**TASK DETAILS**
Give nothing except the number of lines containing the word "part".
##### GIVEN INFORMATION #####
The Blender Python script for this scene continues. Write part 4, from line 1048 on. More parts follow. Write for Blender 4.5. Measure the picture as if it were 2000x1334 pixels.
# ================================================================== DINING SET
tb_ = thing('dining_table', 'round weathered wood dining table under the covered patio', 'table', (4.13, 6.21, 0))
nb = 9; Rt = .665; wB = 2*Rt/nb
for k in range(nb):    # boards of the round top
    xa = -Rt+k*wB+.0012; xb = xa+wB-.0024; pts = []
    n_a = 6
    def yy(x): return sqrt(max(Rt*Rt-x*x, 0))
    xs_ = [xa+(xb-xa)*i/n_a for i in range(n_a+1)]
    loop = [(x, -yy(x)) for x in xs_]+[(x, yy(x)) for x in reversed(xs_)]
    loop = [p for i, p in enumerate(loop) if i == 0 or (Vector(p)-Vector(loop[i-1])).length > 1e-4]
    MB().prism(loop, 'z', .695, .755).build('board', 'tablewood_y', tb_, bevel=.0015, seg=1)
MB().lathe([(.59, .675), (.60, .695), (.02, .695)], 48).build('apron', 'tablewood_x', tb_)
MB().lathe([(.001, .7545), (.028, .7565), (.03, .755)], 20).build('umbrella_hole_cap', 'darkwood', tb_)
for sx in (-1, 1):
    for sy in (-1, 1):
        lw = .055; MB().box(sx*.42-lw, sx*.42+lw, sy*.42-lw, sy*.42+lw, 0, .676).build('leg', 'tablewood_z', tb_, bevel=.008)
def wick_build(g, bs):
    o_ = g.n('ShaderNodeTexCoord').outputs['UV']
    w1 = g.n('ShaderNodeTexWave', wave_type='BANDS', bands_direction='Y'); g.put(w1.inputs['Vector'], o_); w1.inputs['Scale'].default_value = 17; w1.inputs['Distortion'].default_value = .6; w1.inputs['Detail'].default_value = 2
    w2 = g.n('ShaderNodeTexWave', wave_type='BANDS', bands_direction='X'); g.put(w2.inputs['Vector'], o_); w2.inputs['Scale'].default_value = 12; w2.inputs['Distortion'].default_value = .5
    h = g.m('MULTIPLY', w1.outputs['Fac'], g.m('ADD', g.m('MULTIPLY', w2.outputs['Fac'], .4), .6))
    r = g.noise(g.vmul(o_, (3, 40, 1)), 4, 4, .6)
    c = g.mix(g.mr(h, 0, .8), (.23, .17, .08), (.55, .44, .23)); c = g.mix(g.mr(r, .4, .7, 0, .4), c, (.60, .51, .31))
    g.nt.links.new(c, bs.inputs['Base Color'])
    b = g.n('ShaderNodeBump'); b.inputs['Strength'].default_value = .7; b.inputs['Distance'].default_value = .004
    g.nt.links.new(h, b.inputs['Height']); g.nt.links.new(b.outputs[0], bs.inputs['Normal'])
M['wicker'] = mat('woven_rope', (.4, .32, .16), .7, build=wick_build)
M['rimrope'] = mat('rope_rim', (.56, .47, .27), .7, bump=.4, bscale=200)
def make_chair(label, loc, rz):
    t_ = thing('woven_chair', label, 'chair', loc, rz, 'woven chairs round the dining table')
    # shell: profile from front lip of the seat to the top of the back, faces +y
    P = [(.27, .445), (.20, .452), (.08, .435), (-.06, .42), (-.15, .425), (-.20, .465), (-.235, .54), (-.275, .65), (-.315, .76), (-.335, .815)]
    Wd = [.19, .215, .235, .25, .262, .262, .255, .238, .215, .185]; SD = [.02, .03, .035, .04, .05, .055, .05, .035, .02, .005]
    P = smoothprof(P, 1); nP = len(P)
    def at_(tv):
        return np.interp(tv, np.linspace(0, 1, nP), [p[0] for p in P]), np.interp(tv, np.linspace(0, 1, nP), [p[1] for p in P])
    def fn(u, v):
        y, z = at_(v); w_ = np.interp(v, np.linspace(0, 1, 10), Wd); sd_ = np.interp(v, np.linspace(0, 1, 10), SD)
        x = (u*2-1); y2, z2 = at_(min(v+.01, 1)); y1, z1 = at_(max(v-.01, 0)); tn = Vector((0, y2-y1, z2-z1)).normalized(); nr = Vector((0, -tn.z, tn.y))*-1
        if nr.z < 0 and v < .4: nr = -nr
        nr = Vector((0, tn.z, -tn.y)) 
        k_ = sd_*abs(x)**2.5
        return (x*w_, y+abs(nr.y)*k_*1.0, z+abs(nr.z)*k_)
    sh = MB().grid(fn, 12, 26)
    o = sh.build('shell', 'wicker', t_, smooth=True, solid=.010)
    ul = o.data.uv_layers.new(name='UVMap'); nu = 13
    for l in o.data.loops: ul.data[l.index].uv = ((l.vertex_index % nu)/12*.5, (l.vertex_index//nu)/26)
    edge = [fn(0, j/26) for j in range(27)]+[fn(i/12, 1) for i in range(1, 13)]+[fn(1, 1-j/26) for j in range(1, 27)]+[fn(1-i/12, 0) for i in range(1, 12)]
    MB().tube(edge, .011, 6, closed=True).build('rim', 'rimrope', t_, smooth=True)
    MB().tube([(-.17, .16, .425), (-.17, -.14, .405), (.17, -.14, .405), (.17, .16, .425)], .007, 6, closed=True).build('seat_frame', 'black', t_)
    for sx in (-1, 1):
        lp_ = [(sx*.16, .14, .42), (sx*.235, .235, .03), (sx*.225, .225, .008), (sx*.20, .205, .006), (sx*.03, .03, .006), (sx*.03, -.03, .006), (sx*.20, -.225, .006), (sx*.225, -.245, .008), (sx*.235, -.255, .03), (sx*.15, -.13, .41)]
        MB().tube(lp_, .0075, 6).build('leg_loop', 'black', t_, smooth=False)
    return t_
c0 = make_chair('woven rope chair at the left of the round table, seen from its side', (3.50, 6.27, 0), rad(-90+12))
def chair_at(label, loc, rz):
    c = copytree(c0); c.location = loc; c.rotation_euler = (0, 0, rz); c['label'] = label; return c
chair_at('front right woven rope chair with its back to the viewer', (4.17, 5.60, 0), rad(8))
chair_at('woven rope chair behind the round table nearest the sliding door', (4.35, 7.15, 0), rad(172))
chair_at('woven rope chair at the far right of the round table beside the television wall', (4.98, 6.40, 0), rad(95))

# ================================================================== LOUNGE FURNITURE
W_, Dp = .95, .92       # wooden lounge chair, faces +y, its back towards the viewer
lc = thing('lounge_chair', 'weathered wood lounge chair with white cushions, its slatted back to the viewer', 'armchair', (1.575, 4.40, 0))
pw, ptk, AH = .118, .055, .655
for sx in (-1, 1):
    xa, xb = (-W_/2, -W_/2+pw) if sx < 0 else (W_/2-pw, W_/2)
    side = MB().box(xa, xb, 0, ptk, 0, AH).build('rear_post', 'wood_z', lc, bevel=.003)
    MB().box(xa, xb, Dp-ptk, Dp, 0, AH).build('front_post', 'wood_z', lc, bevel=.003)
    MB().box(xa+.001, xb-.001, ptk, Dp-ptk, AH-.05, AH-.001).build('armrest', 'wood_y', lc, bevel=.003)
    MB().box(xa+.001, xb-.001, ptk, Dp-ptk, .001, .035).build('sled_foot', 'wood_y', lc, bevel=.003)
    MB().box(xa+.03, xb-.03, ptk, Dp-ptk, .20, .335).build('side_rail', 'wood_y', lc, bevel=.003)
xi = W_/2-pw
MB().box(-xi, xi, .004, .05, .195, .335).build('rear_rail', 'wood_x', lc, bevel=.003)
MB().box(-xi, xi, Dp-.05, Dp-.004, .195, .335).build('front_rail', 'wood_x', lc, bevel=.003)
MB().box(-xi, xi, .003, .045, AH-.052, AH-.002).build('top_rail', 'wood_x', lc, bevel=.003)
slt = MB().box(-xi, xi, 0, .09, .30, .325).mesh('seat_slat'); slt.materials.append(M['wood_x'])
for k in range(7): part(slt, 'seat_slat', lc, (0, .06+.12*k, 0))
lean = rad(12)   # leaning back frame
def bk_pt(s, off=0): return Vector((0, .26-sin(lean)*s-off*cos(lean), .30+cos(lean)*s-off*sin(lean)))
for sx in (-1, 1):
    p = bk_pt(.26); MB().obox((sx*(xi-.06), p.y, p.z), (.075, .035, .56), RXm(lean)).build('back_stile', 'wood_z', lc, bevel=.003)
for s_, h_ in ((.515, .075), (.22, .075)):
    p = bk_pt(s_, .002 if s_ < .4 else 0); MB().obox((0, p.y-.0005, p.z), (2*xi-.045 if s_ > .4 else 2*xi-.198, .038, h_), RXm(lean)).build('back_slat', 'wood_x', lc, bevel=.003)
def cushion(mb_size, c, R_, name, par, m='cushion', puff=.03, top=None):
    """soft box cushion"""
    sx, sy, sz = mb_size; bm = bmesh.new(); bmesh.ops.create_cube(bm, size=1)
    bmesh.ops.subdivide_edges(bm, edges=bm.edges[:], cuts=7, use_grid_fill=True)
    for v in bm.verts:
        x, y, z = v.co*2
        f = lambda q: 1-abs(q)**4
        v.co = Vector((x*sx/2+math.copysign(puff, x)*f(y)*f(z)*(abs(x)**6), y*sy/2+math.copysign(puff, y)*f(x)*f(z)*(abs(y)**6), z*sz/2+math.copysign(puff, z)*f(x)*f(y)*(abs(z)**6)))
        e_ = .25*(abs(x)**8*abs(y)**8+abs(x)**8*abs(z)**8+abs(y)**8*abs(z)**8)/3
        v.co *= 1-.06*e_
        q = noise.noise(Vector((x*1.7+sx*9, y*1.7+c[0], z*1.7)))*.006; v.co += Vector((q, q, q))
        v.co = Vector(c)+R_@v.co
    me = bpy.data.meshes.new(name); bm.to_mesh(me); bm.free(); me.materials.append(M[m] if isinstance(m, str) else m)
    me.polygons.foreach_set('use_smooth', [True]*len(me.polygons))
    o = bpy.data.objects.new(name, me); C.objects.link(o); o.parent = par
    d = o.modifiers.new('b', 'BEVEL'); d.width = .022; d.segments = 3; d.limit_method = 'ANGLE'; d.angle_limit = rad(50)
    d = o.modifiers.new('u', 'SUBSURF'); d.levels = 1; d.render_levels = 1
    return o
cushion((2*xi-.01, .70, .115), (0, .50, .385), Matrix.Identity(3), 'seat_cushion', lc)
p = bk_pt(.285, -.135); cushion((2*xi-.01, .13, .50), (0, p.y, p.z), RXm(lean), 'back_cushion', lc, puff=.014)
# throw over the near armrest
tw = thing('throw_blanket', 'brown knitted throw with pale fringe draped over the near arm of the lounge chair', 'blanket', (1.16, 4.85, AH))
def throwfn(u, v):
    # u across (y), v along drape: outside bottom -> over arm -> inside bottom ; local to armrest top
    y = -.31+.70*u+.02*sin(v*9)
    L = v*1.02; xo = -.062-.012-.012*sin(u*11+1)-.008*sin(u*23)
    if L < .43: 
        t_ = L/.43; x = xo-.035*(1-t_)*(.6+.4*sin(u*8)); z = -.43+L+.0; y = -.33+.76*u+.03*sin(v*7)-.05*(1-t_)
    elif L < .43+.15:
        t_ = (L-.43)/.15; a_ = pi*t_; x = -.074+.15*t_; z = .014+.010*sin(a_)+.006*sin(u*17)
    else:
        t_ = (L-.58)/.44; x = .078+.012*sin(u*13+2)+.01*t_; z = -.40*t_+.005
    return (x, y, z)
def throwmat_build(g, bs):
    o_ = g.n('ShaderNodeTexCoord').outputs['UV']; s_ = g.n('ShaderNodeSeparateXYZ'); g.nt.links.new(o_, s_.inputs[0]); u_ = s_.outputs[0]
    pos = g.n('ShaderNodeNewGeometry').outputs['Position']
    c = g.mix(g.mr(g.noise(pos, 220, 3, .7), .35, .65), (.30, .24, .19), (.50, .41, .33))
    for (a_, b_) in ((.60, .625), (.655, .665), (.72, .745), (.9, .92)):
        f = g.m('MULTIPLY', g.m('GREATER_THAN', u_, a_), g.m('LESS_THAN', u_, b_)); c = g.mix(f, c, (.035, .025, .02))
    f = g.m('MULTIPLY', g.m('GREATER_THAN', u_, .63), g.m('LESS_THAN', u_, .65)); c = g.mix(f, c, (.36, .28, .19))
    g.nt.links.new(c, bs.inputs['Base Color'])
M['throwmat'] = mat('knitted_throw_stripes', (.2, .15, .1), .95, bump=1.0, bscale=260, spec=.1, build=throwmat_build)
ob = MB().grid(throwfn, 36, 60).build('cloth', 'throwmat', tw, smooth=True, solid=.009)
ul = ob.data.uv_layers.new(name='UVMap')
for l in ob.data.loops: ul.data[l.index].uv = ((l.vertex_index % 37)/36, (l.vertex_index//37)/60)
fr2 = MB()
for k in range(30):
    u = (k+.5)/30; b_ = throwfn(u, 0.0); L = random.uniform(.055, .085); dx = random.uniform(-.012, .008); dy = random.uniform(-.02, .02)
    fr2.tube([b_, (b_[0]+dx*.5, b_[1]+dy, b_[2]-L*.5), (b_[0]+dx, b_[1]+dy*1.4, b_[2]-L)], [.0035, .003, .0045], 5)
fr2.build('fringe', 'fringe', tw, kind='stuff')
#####
**SOLUTION BELOW**
2